YOUR INSTRUCTIONS:
Leave out any picture and return the remaining listing below exactly as given.

PROVIDED DATA:

%%

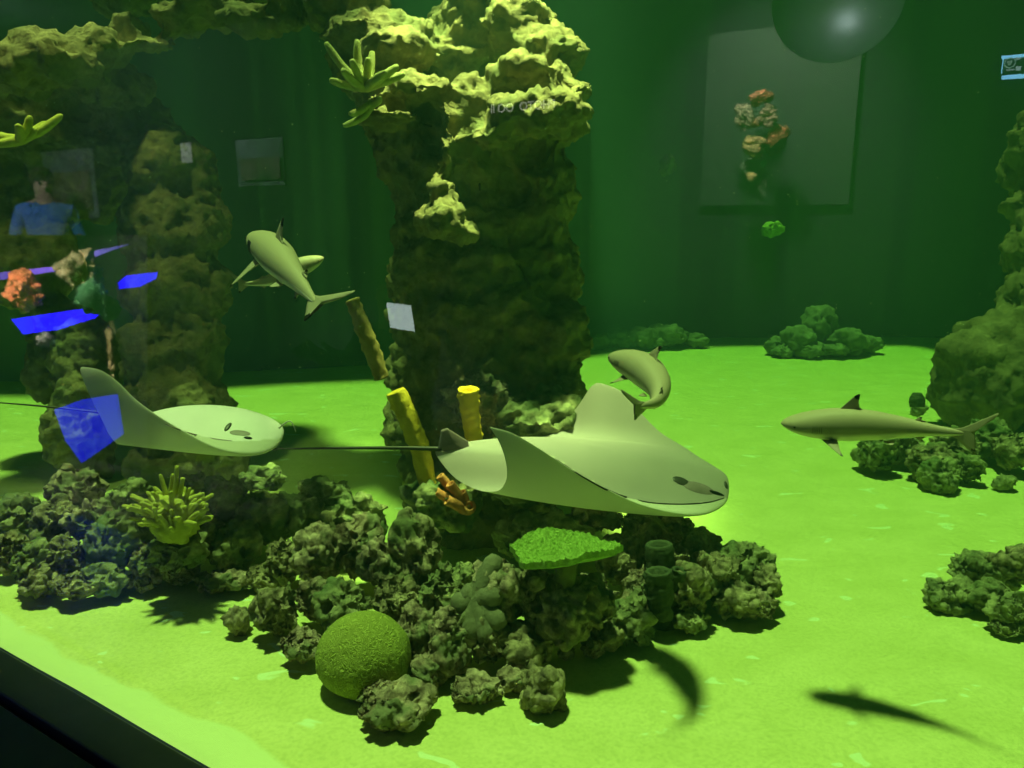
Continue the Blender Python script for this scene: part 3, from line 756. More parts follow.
D = 3.66
main_secs = [
 ((490,427,D-.34),(490,428,D-.34),.006,0),
 ((512,433,D-.37),(498,440,D-.345),.010,0),
 ((540,449,D-.38),(504,455,D-.34),.020,0),
 ((572,470,D-.37),(507,471,D-.31),.035,0),
 ((606,489,D-.35),(505,483,D-.26),.05,-.005),
 ((642,505,D-.31),(497,491,D-.20),.075,-.01),
 ((680,514,D-.26),(478,490,D-.13),.10,0),
 ((706,514,D-.20),(455,478,D-.07),.13,.01),
 ((724,505,D-.12),(438,458,D-.02),.155,.03),
 ((729,492,D-.05),(436,450,D),.16,.035),
 ((727,477,D+0.012),(445,446,D+0.025),.155,.03),
 ((716,468,D+0.050),(480,440,D+0.062),.12,.02),
 ((700,458,D+0.087),(520,437,D+0.099),.08,.01),
 ((684,447,D+0.124),(546,436,D+0.136),.05,0),
 ((660,432,D+0.167),(562,425,D+0.174),.03,0),
 ((640,412,D+0.205),(578,406,D+0.205),.02,0),
 ((622,392,D+0.236),(590,388,D+0.236),.012,0),
 ((604,384,D+0.248),(597,383,D+0.248),.006,0),
]
ray1, base1, n1, t1 = manta('cownose_ray', main_secs, [M['ray_top'], M['ray_belly']], 'large grey cownose ray gliding right across the middle of the tank',   tail=[(442,449,D-.01),(400,448,D-.0),(340,448,D+.03),(268,449,D+.08)], tail_r=(.012,.0035), seam=SEAM1)
from mathutils.bvhtree import BVHTree
def on_body(root, px, py):
    b = [c for c in root.children if c.name.startswith('body')][0]
    T_ = BVHTree.FromPolygons([v.co + root.location for v in b.data.vertices], [tuple(p.vertices) for p in b.data.polygons])
    h = T_.ray_cast(Vector(CAM), Vector(ray(px, py)).normalized()); return h[0], h[1]
def patch(root, name, px, py, r, m, ang=0, sink=.4):
    p, n = on_body(root, px, py)
    if p is None: print('patch missed', name, px, py); return
    X_ = Vector((math.cos(ang), 0, math.sin(ang))); X_ = (X_ - n*X_.dot(n)).normalized(); Y_ = n.cross(X_)
    co = ico(4)[1]*np.array(r); mt = np.array([list(X_), list(Y_), list(n)])
    me = ico(4)[0].copy(); set_co(me, co @ mt); me.materials.append(m); me.name = name
    o = bpy.data.objects.new(name, me); o.location = p - n*(r[2]*sink); link(o); child(root, o); return o
patch(ray1, 'spiracle', 681, 481, (.044,.026,.009), M['ray_dark'], -.5, .4)
patch(ray1, 'cheek', 699, 488, (.085,.040,.012), M['ray_cheek'], -.25, .6)
patch(ray1, 'eye', 716, 493, (.050,.014,.016), M['black'], -.15, .6)
patch(ray1, 'nostril', 726, 485, (.014,.026,.012), M['ray_dark'], 0, .6)
def margin(root, pix, r_, m):
    pts = [on_body(root, *q)[0] for q in pix]; pts = [np.array(p) for p in pts if p is not None]
    pth = spline(pts, 40); V, Fc = tube_geo(pth, np.interp(np.linspace(0,1,40), [0,.5,1], [r_*.4,r_,r_*.5]), 8)
    o = mesh('wing_margin_or_shade_line', [v-pth[0] for v in V], Fc, m); o.location = tuple(pth[0]); child(root, o)
margin(ray1, SEAM1, .005, M['tail_dark'])  # dark line stands in for the shadow along the wing's leading edge
# small dorsal fin at the tail base, pelvic fin
foil('dorsal_fin', dense([P(438,449,D-.02),P(441,430,D-.03),P(447,428,D-.03),P(468,441,D),P(470,452,D),P(455,456,D)]), .02, M['ray_cheek'], ray1)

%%

FINISHED EXERCISE:
Continue the Blender Python script for this scene: part 3, from line 756. More parts follow.
D = 3.66
main_secs = [
 ((490,427,D-.34),(490,428,D-.34),.006,0),
 ((512,433,D-.37),(498,440,D-.345),.010,0),
 ((540,449,D-.38),(504,455,D-.34),.020,0),
 ((572,470,D-.37),(507,471,D-.31),.035,0),
 ((606,489,D-.35),(505,483,D-.26),.05,-.005),
 ((642,505,D-.31),(497,491,D-.20),.075,-.01),
 ((680,514,D-.26),(478,490,D-.13),.10,0),
 ((706,514,D-.20),(455,478,D-.07),.13,.01),
 ((724,505,D-.12),(438,458,D-.02),.155,.03),
 ((729,492,D-.05),(436,450,D),.16,.035),
 ((727,477,D+0.012),(445,446,D+0.025),.155,.03),
 ((716,468,D+0.050),(480,440,D+0.062),.12,.02),
 ((700,458,D+0.087),(520,437,D+0.099),.08,.01),
 ((684,447,D+0.124),(546,436,D+0.136),.05,0),
 ((660,432,D+0.167),(562,425,D+0.174),.03,0),
 ((640,412,D+0.205),(578,406,D+0.205),.02,0),
 ((622,392,D+0.236),(590,388,D+0.236),.012,0),
 ((604,384,D+0.248),(597,383,D+0.248),.006,0),
]
ray1, base1, n1, t1 = manta('cownose_ray', main_secs, [M['ray_top'], M['ray_belly']], 'large grey cownose ray gliding right across the middle of the tank',   tail=[(442,449,D-.01),(400,448,D-.0),(340,448,D+.03),(268,449,D+.08)], tail_r=(.012,.0035), seam=SEAM1)
from mathutils.bvhtree import BVHTree
def on_body(root, px, py):
    b = [c for c in root.children if c.name.startswith('body')][0]
    T_ = BVHTree.FromPolygons([v.co + root.location for v in b.data.vertices], [tuple(p.vertices) for p in b.data.polygons])
    h = T_.ray_cast(Vector(CAM), Vector(ray(px, py)).normalized()); return h[0], h[1]
def patch(root, name, px, py, r, m, ang=0, sink=.4):
    p, n = on_body(root, px, py)
    if p is None: print('patch missed', name, px, py); return
    X_ = Vector((math.cos(ang), 0, math.sin(ang))); X_ = (X_ - n*X_.dot(n)).normalized(); Y_ = n.cross(X_)
    co = ico(4)[1]*np.array(r); mt = np.array([list(X_), list(Y_), list(n)])
    me = ico(4)[0].copy(); set_co(me, co @ mt); me.materials.append(m); me.name = name
    o = bpy.data.objects.new(name, me); o.location = p - n*(r[2]*sink); link(o); child(root, o); return o
patch(ray1, 'spiracle', 681, 481, (.044,.026,.009), M['ray_dark'], -.5, .4)
patch(ray1, 'cheek', 699, 488, (.085,.040,.012), M['ray_cheek'], -.25, .6)
patch(ray1, 'eye', 716, 493, (.050,.014,.016), M['black'], -.15, .6)
patch(ray1, 'nostril', 726, 485, (.014,.026,.012), M['ray_dark'], 0, .6)
def margin(root, pix, r_, m):
    pts = [on_body(root, *q)[0] for q in pix]; pts = [np.array(p) for p in pts if p is not None]
    pth = spline(pts, 40); V, Fc = tube_geo(pth, np.interp(np.linspace(0,1,40), [0,.5,1], [r_*.4,r_,r_*.5]), 8)
    o = mesh('wing_margin_or_shade_line', [v-pth[0] for v in V], Fc, m); o.location = tuple(pth[0]); child(root, o)
margin(ray1, SEAM1, .005, M['tail_dark'])  # dark line stands in for the shadow along the wing's leading edge
# small dorsal fin at the tail base, pelvic fin
foil('dorsal_fin', dense([P(438,449,D-.02),P(441,430,D-.03),P(447,428,D-.03),P(468,441,D),P(470,452,D),P(455,456,D)]), .02, M['ray_cheek'], ray1)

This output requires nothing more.